Yesterday I found myself hosing red clay-like mud off of the boys’ clothes.  And when I refer to the boys, please know that my hubby, while he is in his 30’s, is still one of the boys.  We’ve been going through a sort of transition in the Gunden household.  It’s been coming on for weeks now, but really just hit me yesterday as I stood in amazement at the mud-caked clothes and the thoroughness in which all three of my boys had soiled these articles.  I realized that there are some essential tools needed to be a woman in a house full of boys.

#1  Learn to walk away.  Just walk away.

When you step out the back door to find your boys playing in a pile of mulch and dumping water from the dog bowls on each other while sporting their brand new shoes, just turn right around.  Go back in the house.  There’s no need to do a double-take and check for adult supervision because Daddy is there.  He’s been there the whole time.  He probably even helped them turn on the spicket.  It’s best just to pretend it’s not happening.  Oh…and it’s probably best not to buy nice shoes for your boys.  When faced with the task of washing or tossing.  You’re going to want to toss.  Trust me on this.

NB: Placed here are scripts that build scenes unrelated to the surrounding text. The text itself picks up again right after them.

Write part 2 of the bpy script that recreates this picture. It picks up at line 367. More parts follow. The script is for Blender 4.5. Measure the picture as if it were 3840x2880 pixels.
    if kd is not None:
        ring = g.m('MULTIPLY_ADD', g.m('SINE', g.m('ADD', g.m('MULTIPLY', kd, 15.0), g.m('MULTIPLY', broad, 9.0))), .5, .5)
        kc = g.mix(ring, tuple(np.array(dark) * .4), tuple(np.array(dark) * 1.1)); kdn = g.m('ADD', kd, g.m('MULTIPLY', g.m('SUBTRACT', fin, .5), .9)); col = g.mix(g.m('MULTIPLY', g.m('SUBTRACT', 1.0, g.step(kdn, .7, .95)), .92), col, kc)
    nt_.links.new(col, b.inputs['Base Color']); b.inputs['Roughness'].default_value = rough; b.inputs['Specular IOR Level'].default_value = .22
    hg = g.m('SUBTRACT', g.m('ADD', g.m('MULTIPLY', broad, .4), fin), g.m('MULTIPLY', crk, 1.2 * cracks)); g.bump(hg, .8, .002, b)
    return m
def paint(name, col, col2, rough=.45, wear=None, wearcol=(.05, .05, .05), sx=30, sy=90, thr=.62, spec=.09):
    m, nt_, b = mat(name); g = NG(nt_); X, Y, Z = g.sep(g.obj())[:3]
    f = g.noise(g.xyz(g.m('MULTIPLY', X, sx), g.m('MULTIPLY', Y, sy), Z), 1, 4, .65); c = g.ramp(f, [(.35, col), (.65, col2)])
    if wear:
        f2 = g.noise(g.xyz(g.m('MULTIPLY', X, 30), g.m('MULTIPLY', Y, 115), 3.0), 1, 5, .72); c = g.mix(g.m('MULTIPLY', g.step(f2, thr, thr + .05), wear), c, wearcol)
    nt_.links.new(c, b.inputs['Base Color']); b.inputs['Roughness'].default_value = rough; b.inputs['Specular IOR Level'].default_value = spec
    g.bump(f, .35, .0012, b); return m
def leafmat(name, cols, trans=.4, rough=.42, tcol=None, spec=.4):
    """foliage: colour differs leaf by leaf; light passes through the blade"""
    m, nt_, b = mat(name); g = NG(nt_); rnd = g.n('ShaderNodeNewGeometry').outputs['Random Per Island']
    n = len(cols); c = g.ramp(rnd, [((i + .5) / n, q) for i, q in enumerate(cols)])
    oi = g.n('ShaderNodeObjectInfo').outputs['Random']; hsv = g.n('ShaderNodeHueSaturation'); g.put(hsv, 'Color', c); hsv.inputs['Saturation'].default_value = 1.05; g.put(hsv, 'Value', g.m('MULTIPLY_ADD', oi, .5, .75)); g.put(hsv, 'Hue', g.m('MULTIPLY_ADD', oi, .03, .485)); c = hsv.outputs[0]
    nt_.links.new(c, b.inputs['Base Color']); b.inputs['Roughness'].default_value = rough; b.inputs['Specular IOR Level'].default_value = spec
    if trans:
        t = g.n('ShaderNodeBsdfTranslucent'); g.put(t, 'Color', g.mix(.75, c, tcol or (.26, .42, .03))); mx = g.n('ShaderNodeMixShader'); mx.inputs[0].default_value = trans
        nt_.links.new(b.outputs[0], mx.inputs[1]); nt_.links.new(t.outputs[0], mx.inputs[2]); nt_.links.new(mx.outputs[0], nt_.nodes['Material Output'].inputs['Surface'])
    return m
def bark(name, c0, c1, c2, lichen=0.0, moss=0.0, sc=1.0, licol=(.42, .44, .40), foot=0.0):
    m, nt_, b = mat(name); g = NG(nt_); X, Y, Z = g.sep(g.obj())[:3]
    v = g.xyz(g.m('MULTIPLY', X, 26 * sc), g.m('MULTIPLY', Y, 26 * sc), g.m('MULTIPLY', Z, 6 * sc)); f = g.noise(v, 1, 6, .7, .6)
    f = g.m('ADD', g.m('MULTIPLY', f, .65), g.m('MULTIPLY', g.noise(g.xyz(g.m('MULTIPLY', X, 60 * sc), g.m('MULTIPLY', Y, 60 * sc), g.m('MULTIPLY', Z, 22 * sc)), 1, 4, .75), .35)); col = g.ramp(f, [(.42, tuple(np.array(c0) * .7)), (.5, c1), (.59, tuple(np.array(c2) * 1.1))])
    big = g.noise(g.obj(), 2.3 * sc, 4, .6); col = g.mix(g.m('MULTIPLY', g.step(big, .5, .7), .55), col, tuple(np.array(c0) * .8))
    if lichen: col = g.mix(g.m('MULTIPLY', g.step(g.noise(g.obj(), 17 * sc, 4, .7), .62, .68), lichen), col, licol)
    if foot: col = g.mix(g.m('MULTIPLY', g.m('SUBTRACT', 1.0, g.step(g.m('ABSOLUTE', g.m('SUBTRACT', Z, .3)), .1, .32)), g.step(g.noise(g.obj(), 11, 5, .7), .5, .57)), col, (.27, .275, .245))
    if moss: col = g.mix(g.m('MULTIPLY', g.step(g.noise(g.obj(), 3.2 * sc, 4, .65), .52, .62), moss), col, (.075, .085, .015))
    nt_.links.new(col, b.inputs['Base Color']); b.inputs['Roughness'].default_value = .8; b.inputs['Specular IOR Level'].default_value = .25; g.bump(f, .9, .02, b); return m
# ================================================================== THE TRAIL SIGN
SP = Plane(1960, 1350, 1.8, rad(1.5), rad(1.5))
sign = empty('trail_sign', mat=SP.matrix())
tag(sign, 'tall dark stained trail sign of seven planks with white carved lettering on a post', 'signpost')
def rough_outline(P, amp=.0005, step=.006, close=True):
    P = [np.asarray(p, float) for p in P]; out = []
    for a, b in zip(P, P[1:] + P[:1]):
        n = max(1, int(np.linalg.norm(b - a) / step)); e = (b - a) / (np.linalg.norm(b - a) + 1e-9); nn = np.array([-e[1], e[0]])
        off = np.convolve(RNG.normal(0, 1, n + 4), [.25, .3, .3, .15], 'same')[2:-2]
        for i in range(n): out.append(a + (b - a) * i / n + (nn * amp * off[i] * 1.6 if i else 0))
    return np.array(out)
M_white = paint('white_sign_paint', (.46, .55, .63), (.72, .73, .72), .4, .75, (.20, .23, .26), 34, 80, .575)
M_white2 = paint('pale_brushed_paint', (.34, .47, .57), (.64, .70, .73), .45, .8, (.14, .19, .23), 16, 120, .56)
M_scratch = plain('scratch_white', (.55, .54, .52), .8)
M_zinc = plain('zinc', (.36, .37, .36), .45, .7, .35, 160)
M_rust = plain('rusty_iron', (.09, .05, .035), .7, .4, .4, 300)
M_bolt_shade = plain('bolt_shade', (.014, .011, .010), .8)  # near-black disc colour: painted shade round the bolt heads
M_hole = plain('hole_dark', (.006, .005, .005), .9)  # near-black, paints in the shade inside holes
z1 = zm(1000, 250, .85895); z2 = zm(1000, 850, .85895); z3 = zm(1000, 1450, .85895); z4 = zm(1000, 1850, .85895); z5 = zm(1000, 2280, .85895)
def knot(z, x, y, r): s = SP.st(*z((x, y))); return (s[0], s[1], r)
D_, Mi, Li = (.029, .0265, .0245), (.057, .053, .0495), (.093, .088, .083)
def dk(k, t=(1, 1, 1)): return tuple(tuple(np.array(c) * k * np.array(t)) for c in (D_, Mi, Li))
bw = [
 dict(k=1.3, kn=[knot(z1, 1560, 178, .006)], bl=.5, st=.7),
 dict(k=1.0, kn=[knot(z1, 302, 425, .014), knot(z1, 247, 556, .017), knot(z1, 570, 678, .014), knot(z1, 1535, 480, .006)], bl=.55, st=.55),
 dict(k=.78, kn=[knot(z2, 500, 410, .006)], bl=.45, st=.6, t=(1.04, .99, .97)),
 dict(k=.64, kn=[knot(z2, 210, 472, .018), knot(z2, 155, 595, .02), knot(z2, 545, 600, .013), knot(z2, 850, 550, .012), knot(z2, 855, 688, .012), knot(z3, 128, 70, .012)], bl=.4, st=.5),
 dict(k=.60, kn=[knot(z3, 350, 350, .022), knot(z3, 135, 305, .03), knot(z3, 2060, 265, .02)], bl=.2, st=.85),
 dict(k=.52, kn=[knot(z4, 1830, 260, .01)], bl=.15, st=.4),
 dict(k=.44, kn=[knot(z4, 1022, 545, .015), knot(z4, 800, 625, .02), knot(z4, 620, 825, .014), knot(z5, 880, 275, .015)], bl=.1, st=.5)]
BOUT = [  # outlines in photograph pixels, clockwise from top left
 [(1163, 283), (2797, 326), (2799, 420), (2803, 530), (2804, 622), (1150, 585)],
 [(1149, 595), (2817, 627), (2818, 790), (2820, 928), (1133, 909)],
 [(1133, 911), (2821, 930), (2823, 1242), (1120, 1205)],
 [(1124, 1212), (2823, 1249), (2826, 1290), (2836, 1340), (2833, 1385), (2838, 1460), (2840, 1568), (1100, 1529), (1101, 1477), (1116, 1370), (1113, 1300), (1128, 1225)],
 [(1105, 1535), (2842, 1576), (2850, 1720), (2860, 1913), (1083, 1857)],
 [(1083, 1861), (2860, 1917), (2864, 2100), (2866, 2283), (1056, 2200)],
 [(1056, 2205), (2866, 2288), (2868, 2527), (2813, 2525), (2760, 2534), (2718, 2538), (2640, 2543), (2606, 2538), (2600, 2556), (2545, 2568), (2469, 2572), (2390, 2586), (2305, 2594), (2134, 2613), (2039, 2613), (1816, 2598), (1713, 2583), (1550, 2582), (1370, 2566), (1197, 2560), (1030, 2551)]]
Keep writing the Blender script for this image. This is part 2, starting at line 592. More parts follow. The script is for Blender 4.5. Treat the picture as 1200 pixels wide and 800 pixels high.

#2  When out for a girls night, there’s a two drink minimum.

When you get home from your girls night out you’re going to want be on the tipsy side.  That way, when you happen upon a pile of mud-caked clothes and a Facebook picture of the boys drenched from head to toe in red, clay-like mud you will laugh out loud versus the exhausted yelling and snarkiness of a tired mommy.  This is a much preferred alternative to haranguing your husband for letting things get out of control.  By the way, your husband will not believe things were “out of control” because “this is what boys do.” 

#3  No White Shirts

Does this even need an explanation?  See #2 above.

#4  Whatever you do, don’t smell it.

The other evening my sweet, sweet Taylor turned to me and asked me to smell his hand.   It smelled pretty rank, I have to admit.  So I told him so.  He giggled with excitement as he stuck his hand down the back of his pants (for what I now believe was the second time) so he could bring some “fresh” scents out for the smelling. 

#5  Study up on your super heroes….and wear a helmet if you can.

The boys love to pretend play these days.  “Mommy, you be bad guy and me be good guy and I’m going to get you.  Roar!”  One misstep.  One word not said right and I get “Mommy you not doing it wight.”  And one word of warning, they may be three but they pack a huge punch.  If they get you, make sure you protect the important areas:  head, face and hair.  They still haven’t grasped the fact that Mommy is fragile and doesn’t like recreating WWF scenarios.

#6  Always stop for tractors.

If you drive by a tractor, you most definitely will be asked to “Do it again, Mommy.  Do it again.”  If you don’t, the screaming will commence and is sure to continue until you serendipitously encounter another tractor.  “My want to see tractor again!  Again Mommy!!”  The only cure to this madness is to pull over and let them fully inspect the wonderment of these yellow, mechanical beasts.  They’re going to want to climb on it, drive in it and pee on it.  Complete this circuit and you will have two very happy boys.

#7  Love on them often

While boys may be rough and tumble, they’re still our little sweethearts.  Tell them this daily.  Heck, tell it to them every time the thought crosses your mind.  They are still your little babes and your love still means the world to them.  I know this because every once in a while, out of the blue, my little ones say “I wuv you, Mommy” and it melts my heart.


1 comment:

  1. This is awesome! I'm prego with my second boy. My two boys will be about 11 months apart if the due date is correct. :) You sound like such a fun and awesome Mommy. Boys will be boys. Lol.